そして、この華麗な様式美の世界から、俳優の個性や演技をほとんど不要として、背景に溶け込ませてしまうフェデリコ・フェリーニ監督の映画では意外なほどに、鮮やかに浮かび上がって来るのが、カサノバという一人の男の、限りなく善良無垢な、愛に満ちた魂なのだ。
カサノバは山師であり、気障なお洒落屋であるが、一方、男尊女卑が一般であったこの時代に、ひたすら心を傾けて女を愛し、礼讃する、稀に見る本来の女人崇拝者だ。
しかし、それ故にこそ彼は、女たちのひととき憩う夢であり、永久に通り過ぎられる空白の四つ辻でしかない。

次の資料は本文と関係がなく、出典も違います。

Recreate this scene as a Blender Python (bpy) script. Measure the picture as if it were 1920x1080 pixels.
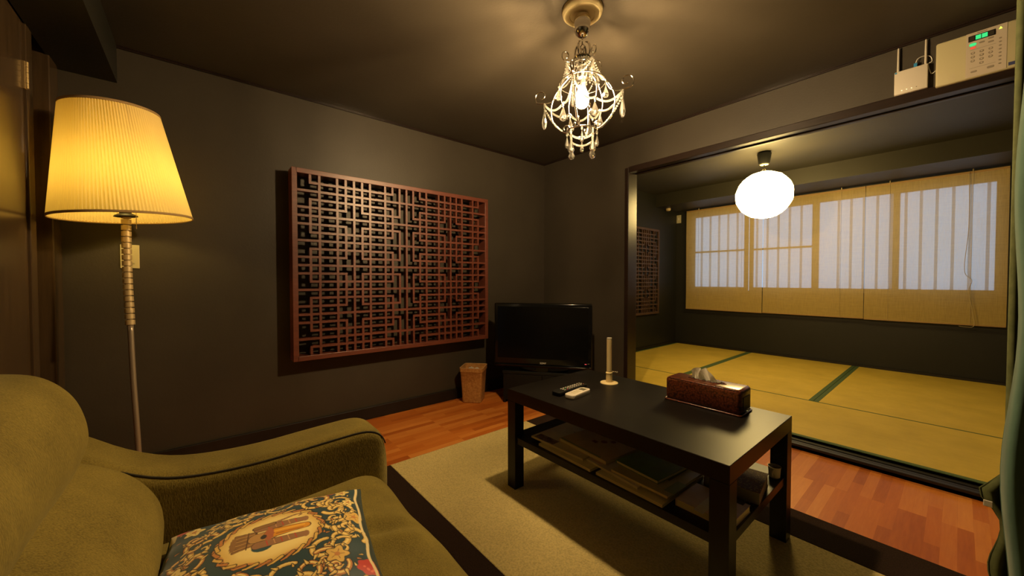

詩人として名を残すことを願いつつ、色事師としてのみ名高くなった彼の、その色事の多くは、女から求められたものであり、たまさか彼が求める女は、いつも傍らをすり抜けていった。 老残の果ての夢に、人形と踊る凄絶な彼の姿に、ある種の感慨を抱き、また加虐者としてのひそかな歓びと、同時にこのいじらしくも純粋な魂に対するたまらない愛しさを感じてしまう。 女を求め続けて、自らの虚無にしか到り得ぬ男は、女の側から常に秘められた願望であり、彼自身の哀しみに関わりなく、ここに一つの永遠の理想的な男性像が完成されているのだ。 フェリーニ監督本人にとってこの作品は、思い入れであるより、余りに手慣れた趣味の遊びであるようだが、イタリア古謡の哀切な節に包まれたカサノバの心にしみる優しさは、フェリーニ監督自身の風貌をも偲ばせて、女心を甘やかな懐かしさへと誘うのだ。